Passive sonar harmonic detection using feature extraction and clustering analysis

A current key problem in the development of passive sonar is the classification of data into its different noise sources. This paper focuses on solving the problem using feature extraction and clustering techniques. The methods described in this paper have been developed for data collected from a single sensor omni-directional passive sonar, with the input data being the extracted frequency tracks from a time-frequency lofagram. A single noise source will exhibit a number of frequency tracks within a lofagram, collectively these tracks form a harmonic set. The problem of harmonic detection is to associate the different components of each of the harmonic sets, or noise sources. Each of the frequency tracks within a harmonic set have a strong physical relationship defining their behaviour and properties.

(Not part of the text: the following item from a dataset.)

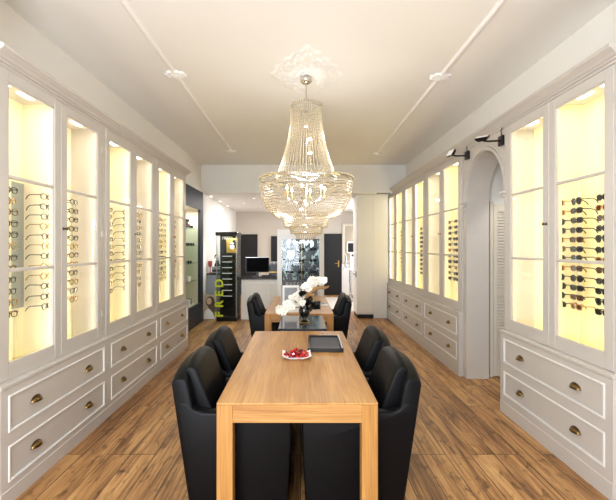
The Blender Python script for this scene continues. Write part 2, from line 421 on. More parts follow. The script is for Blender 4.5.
# arch panel between the right-hand cabinets
def arch():
    y0, y1, zs, zt = 4.196, 5.288, 2.185, 2.825
    c, r = 4.700, .490; n = 24
    m = MB(); x0, x1 = 2.05, XR
    arc = [(c-r*math.cos(PI*k/n), zs+(r+.02)*math.sin(PI*k/n)) for k in range(n+1)]
    for xx0, xx1, ex in ((x0, x1, 0),):
        for k in range(n):
            (ya, za), (yb, zb) = arc[k], arc[k+1]
            m.prism([(ya, za), (yb, zb), (yb, zt), (ya, zt)], 0, xx0, xx1)
        m.box(xx0, xx1, y0, c-r, 0, zt); m.box(xx0, xx1, c+r, y1, 0, zt)
    # raised moulding following the arch
    for o, q, t in ((.012, .045, .02), (.05, .07, .012)):
        inner = [(c-(r+o)*math.cos(PI*k/n), zs+(r+.02+o)*math.sin(PI*k/n)) for k in range(n+1)]
        outer = [(c-(r+q)*math.cos(PI*k/n), zs+(r+.02+q)*math.sin(PI*k/n)) for k in range(n+1)]
        rings = [[(x0, *inner[k]), (x0-t, *inner[k]), (x0-t, *outer[k]), (x0, *outer[k])] for k in range(n+1)]
        m.loft(rings)
    struct(m.build('wall_arch', 'paint'))
    m = MB()
    for yy in (c-r-.03, c+r+.03):
        m.box(x0-.055, x0, yy-.045, yy+.045, zs-.025, zs, .006).box(x0-.035, x0, yy-.03, yy+.03, zs-.06, zs-.025, .006).box(x0-.02, x0, yy-.018, yy+.018, zs-.11, zs-.06, .008)
    struct(m.build('trim_6', 'paint'))
arch()

# doors in the back wall
def back_door(name, x0, x1, z1, handle=True):
    y = YB
    d = struct(MB().box(x0+.03, x1-.03, y-.05, y-.006, 0.005, z1-.03, .004).build(name, 'door_dark'))
    MB().box(x0, x0+.03, y-.06, y-.001, 0, z1).box(x1-.03, x1, y-.06, y-.001, 0, z1).box(x0+.03, x1-.03, y-.06, y-.001, z1-.03, z1).build('door_frame', 'door_dark', d)
    if handle:
        h = MB().box(x1-.13, x1-.09, y-.056, y-.049, .95, 1.17, .004).cyl((x1-.11, y-.056, 1.07), (x1-.11, y-.10, 1.07), .008).cyl((x1-.11, y-.10, 1.07), (x1-.23, y-.10, 1.07), .009)
        h.build('door_handle', 'gold', d)
    return d
back_door('door_1', .62, 1.40, 2.08); back_door('door_2', -2.19, -1.46, 2.06, False); back_door('door_3', -1.0, -.10, 2.0, False)

# ------------------------------------------------------------------ display cabinets
CUP = None
def cup_pull(parent, x, y, z):
    """half dome cup pull in antique brass"""
    m = MB(); b = bmesh.new(); n, k = 14, 7
    rings = []
    for i in range(k+1):
        t = i/k*PI/2; ring = []
        for j in range(n+1):
            a = PI*j/n
            ring.append((.055*math.cos(a)*math.cos(t), -.034*math.sin(t), .035*math.sin(a)*math.cos(t)))
        rings.append(ring)
    m.loft(rings, caps=False, closed=False)
    m.loft([[(.061*math.cos(PI*j/n), y_, .041*math.sin(PI*j/n)) for j in range(n+1)] for y_ in (0, -.003)])
    return m.build('cup_pull', 'brass', parent, smooth=50, loc=(x, y, z))

CABC = (1, .94, .80)
def cabinet(side, y0, y1, dz, label, backs, energy, knob_on):
    """local: x along the width, front faces -y, depth into the wall is +y"""
    w = y1-y0
    if side < 0: root = empty('display_cabinet', (-1.84, y0, 0), R(90))        # local x = world y
    else: root = empty('display_cabinet', (1.99, y1, 0), R(-90))                # local x = -world y
    tag(root, label, 'cabinet', 'built-in display cabinets along both walls')
    D = .35 if side < 0 else .335
    zl = .77+dz
    c = MB()
    c.box(.001, w-.001, .022, D, 0, zl-.035)
    c.box(.001, .03, .06, D, zl, 2.775+dz).box(w-.03, w-.001, .06, D, zl, 2.775+dz)
    c.box(.03, w-.03, .075, D, 2.745+dz, 2.775+dz)
    c.build('carcass', 'paint', root)
    fb = MB()
    za_, zb_, zc_, zd_ = .14+dz, .37+dz, .455+dz, .69+dz
    fb.box(.001, .07, .004, .022, .1, zl-.035).box(w-.07, w-.001, .004, .022, .1, zl-.035)
    for q0, q1 in ((.1, za_), (zb_, zc_), (zd_, zl-.035)): fb.box(.07, w-.07, .004, .022, q0, q1)
    fb.build('face_board', 'paint', root)
    MB().prism([(0, 0), (.03, 0), (.03, .115+dz*.4), (.016, .115+dz*.4), (.0, .095+dz*.4)], 0, .0, w).build('plinth', 'paint', root)
    MB().box(0, w, .0, D, zl-.034, zl-.006, .006).box(.001, w-.001, .012, D, zl-.006, zl).build('ledge', 'paint', root)
    h = w/2
    MB().box(.03, h, D-.012, D-.002, zl, 2.745+dz).build('back_panel', backs[0], root)
    MB().box(h, w-.03, D-.012, D-.002, zl, 2.745+dz).build('back_panel', backs[1], root)
    MB().box(.03, w-.03, .10, D-.012, zl+.001, zl+.012).build('display_base', backs[0], root)
    MB().box(h-.009, h+.009, .085, D-.012, zl+.012, 2.745+dz).build('divider', backs[1], root)
    # lamps under the top of each half
    for a, b_ in ((.03, h), (h, w-.03)):
        mid = (a+b_)/2
        for q in (-.13, .13): MB().box(mid+q-.07, mid+q+.07, .15, .20, 2.733+dz, 2.745+dz, .003).build('spot_lamp', 'puck', root)
        lamp('AREA', 'cabinet_lamp', (mid, .175, 2.725+dz), energy*.45, CABC, .36, .05, (0, 0, 0), root)
        # upright light strips behind the door stiles wash the back panel
        for xs, rz in ((a+.012, -1), (b_-.012, 1)):
            MB().box(xs-.006, xs+.006, .080, .092, zl+.06, 2.70+dz).build('light_strip', 'lightstrip', root)
            lamp('AREA', 'cabinet_lamp', (xs-rz*-.0, .100, 1.74+dz), energy*1.7, CABC, .05, 1.85, (R(90), 0, R(rz*60)), root)
    # doors
    st_, dw = .04, (w-.08)/2
    # face frame
    for a, b_ in ((.001, st_-.001), (w-st_+.001, w-.001)): MB().box(a, b_, .045, .075, zl, 2.777+dz).build('face_frame', 'paint', root)
    for i in range(2):
        x0 = st_+i*dw+.0015; x1 = x0+dw-.003
        z0, z1 = .7725+dz, 2.772+dz; f = .084; zb, zt = .87+dz, 2.697+dz
        d = MB()
        d.box(x0, x0+f, .04, .072, z0, z1, .004, 1).box(x1-f, x1, .04, .072, z0, z1, .004, 1)
        d.box(x0+f, x1-f, .042, .070, z0, zb).box(x0+f, x1-f, .042, .070, zt, z1)
        q = (zt-zb)/3
        for k in (1, 2): d.box(x0+f, x1-f, .042, .068, zb+q*k-.012, zb+q*k+.012, .005, 1)
        # glazing bead
        for a, b_, c_, e in ((x0+f, x0+f+.01, zb, zt), (x1-f-.01, x1-f, zb, zt), (x0+f, x1-f, zb, zb+.01), (x0+f, x1-f, zt-.01, zt)):
            d.box(a, b_, .046, .066, c_, e)
        do = d.build('door', 'paint', root)
        MB().box(x0+f-.004, x1-f+.004, .054, .058, zb-.004, zt+.004).build('glass_pane', 'glass', do)
        hx = x0+.004 if i == 0 else x1-.004
        for zz in (1.0, 1.75, 2.55): MB().cyl((hx, .039, zz+dz-.028), (hx, .039, zz+dz+.028), .0045, 8).build('hinge', 'hinge', do)
        if i == knob_on:
            kx = x1-.03 if i == 0 else x0+.03
            k = MB().lathe([(.012, 0), (.012, .004), (.005, .006), (.005, .018), (.011, .024), (.013, .031), (.009, .037), (.002, .039)], n=14, mat=Matrix.Translation((kx, .04, 1.775+dz)) @ Matrix.Rotation(R(90), 4, 'X'))
            k.box(kx-.028, kx+.004, .012, .018, 1.768+dz, 1.782+dz, .003, 1)
            k.build('latch', 'brass', do, smooth=40)
    # drawers
    for za, zb in ((.14+dz, .37+dz), (.455+dz, .69+dz)):
        a, b_ = .07, w-.07
        fr = MB()
        o = .015
        for (xa, xb, zc, zd) in ((a, a+o, za, zb), (b_-o, b_, za, zb), (a+o, b_-o, za, za+o), (a+o, b_-o, zb-o, zb)):
            fr.box(xa, xb, -.003, .022, zc, zd, .004, 2)
        dr = MB().box(a+o+.004, b_-o-.004, .009, .024, za+o+.004, zb-o-.004).build('drawer', 'paint', root)
        fr.build('drawer_moulding', 'paint_white', dr)  # whiter than the fronts: light caught by the edges put into the colour
        for kx in (a+.22*(b_-a), a+.78*(b_-a)): cup_pull(dr, kx, .010, (za+zb)/2-.014)
    return root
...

In solving the harmonic detection problem this physical relationship is exploited to associate frequency tracks with similar characteristics. In the solution to this problem each of the frequency tracks present have several key features measured. This allows the characteristics of each of the frequency tracks to be described in a small number of key, directly comparable, parameters. In this paper a small selection of features that may be used in the analysis of the frequency tracks are described. These features are then measured for a number of different data sets. With these sets of parameterised features it is possible to associate harmonically related frequency tracks by implementing clustering analysis, since the strong physical relationship of the features mean that related tracks will be clustered. In applying clustering, decisions need to be made into how many clusters there are in the data. The approach used in this paper uses hierarchical clustering. Hierarchical clustering begins by placing each data point into its own cluster. Two clusters are then merged based on a clustering criterion. At each step two clusters are joined until all the data is held within a single cluster. The progression of the cluster can be shown in a tree diagram, or dendrogram, which is then used to find the optimal level based on the ratio of the distribution of data within a cluster and the separation between different clusters.